### TASK DESCRIPTION
Copy out the line that contains "Build this scene", the line that contains "PI = math.pi", and every line between them, exactly, and nothing else.

──────── RECORDS ────────

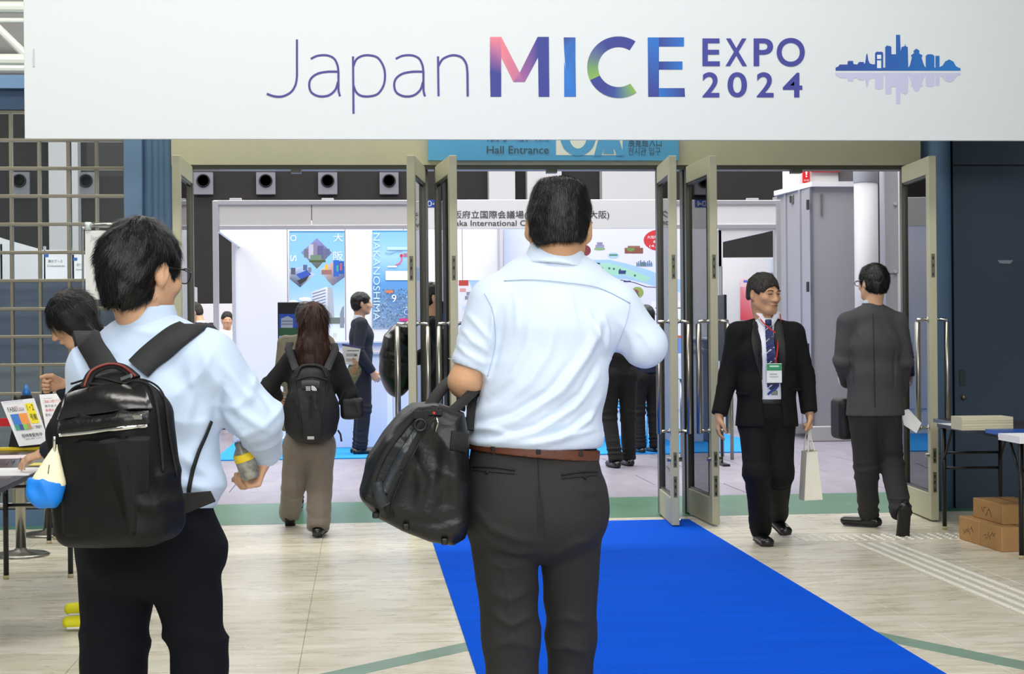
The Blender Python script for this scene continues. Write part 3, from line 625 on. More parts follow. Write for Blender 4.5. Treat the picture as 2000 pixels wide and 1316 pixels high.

────────
──────── RECORDS ────────

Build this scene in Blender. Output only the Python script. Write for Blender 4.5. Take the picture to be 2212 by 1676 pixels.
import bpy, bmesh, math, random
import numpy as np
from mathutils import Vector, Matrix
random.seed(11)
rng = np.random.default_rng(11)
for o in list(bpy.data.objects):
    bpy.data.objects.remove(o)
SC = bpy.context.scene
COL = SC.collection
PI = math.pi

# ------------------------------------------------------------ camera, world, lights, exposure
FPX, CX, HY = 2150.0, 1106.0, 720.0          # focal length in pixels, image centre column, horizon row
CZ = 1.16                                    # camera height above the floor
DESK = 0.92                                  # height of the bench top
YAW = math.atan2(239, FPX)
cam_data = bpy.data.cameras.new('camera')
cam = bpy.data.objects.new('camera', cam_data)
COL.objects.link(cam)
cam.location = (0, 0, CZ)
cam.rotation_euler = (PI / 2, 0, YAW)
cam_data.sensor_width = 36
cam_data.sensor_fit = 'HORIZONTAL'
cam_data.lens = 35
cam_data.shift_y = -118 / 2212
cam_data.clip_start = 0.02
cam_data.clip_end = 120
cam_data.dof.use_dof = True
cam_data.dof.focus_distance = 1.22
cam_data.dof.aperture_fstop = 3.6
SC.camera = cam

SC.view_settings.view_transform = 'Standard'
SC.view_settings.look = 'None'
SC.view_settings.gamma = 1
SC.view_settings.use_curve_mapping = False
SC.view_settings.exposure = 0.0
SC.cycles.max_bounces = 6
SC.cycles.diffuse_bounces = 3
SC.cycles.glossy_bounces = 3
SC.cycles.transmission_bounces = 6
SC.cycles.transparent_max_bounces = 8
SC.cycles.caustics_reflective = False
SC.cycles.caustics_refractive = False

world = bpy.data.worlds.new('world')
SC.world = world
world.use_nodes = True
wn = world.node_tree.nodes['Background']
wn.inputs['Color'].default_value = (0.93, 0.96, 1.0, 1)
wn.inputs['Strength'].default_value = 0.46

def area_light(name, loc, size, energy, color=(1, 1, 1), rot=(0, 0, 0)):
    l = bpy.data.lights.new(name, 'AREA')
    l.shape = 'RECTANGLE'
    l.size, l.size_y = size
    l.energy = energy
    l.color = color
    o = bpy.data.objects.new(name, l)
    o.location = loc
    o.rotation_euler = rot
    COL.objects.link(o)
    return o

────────

### TASK OUTPUT
Build this scene in Blender. Output only the Python script. Write for Blender 4.5. Take the picture to be 2212 by 1676 pixels.
import bpy, bmesh, math, random
import numpy as np
from mathutils import Vector, Matrix
random.seed(11)
rng = np.random.default_rng(11)
for o in list(bpy.data.objects):
    bpy.data.objects.remove(o)
SC = bpy.context.scene
COL = SC.collection
PI = math.pi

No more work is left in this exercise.